Welcome to my cozy little corner of the world. I am writing to you from the tiny kitchen of my temporary one-room apartment. The air outside is getting crisper, the leaves are swirling across the sidewalk & the evening sunlight has that magical cold golden tinge that turns every moment cinematic. Autumn is by far my favorite season. It's the one time of the year I truly feel at home within myself. I can't exactly put into words why that is, but it probably has to do with a strong sense of renewal. Summer always feels like a blink, a blur, a mountain of fast-paced memories. Its counterpart - winter - feels like a long, dark, serene slumber. Spring & autumn - the transitional seasons - give me a very visceral, tangible feeling of change.
It seems like all I've been doing is change lately. The pace of my metamorphosis has become so rapid that I had no choice but to fully surrender myself to the tides. As I sit here reflecting on it, the timeline becomes clearer. I am able to identify exactly what has changed, how far I have come. When you're in the middle of it, you can only see the next gap to fill, the next problem to solve. It is a productive state, but it can quickly become exhausting. I understand the arrival of autumn as an invitation to take inventory.
I have started inviting the world back in. It was a massive step for me & I have to be honest, I immediately lost my footing. I used to enter a room and would immediately get swept up in everyone's emotions but my own. I had zero protection mechanisms or ways to conserve my energy. I would just dissolve like an effervescent tablet. What a lovely word - effervescent. A more romantic sounding version of fizzy. I just looked up its meaning and it relates to both liquids and people. And that is why I journal - to have these Aha-moments about myself.

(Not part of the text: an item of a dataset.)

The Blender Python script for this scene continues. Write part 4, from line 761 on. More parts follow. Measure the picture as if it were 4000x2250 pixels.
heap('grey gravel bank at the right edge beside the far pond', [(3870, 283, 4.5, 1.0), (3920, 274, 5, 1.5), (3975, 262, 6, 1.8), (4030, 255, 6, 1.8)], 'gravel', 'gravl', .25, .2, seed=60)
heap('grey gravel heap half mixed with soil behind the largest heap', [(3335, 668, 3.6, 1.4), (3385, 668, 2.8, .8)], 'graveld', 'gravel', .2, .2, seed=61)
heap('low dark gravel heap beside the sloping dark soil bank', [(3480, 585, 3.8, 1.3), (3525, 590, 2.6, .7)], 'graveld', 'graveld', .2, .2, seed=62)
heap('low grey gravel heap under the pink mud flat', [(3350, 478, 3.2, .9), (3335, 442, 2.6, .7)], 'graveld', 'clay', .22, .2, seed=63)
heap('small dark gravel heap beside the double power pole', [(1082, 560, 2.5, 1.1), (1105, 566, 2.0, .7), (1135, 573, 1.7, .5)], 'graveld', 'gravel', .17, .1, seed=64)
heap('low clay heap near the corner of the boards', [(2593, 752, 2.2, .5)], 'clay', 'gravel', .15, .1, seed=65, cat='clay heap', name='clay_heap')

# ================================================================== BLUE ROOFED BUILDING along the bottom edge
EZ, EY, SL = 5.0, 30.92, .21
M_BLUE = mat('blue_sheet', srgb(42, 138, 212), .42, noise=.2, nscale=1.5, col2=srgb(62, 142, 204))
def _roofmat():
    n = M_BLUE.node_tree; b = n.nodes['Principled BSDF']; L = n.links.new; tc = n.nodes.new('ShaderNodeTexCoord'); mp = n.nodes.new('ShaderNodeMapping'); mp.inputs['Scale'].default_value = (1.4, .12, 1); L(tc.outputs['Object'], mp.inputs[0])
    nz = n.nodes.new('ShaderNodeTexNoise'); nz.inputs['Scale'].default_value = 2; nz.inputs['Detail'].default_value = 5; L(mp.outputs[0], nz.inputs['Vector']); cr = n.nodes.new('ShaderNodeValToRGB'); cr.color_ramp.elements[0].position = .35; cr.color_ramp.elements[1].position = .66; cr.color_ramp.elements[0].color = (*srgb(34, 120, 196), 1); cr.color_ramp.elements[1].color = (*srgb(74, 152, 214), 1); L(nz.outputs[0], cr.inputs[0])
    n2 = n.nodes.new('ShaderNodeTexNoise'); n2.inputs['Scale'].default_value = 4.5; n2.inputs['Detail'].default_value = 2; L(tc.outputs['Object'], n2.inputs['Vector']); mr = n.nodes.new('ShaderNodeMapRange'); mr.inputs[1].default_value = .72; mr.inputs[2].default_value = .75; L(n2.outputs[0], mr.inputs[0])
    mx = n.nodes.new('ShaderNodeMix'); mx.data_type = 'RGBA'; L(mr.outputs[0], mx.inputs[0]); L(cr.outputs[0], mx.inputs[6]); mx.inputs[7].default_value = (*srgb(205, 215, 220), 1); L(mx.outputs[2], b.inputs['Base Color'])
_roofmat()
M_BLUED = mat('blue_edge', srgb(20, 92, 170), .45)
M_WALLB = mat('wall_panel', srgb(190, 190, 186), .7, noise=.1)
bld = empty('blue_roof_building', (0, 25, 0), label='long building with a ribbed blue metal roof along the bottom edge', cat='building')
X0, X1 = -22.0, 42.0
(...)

What I will from now on refer to as my effervescence is a gift & a curse. It allows me to explore an endless galaxy of emotion in my life and in my art. It makes sunshine feel like liquid gold on my skin & rain as if god herself is crying tears of relief. It turns the most mundane moments into spectacles. My childlike eyes light up with joy at the sight of a butterfly, the scent of pine needles or the taste of lemon zest.
My effervescence also makes me highly susceptible to addiction. Either as a means to fuel my vivid imagination or to dull my senses so I can endure the overwhelm that goes along with being inside my head 24/7. Resting is difficult for me. Most evenings don't feel like a gentle slowing down, but more like trying to pull the emergency break on a freight train.
I am touching on many things at once in this journal entry. Ultimately, what I want to do with this blog is find a way to communicate with the world that decelerates. Ideally, this is a place you can come to to breathe. Because that is what I am getting from writing these words right now - a bit of breathing space.
A million things are vying for our attention everyday. I find it hard to filter, to select what I truly want to engage with. Ever since I started sharing my music again, I've had this gnawing feeling that I am just adding to the noise. Autumn is the season to put it all on mute. To re-center. To be deliberate. To be intentional. When I consume noise, I become noise, & my effervescence turns into an amplifier for creations that have no substance.
When I turn my curiosity inward, that's where the worthwhile pursuits lie.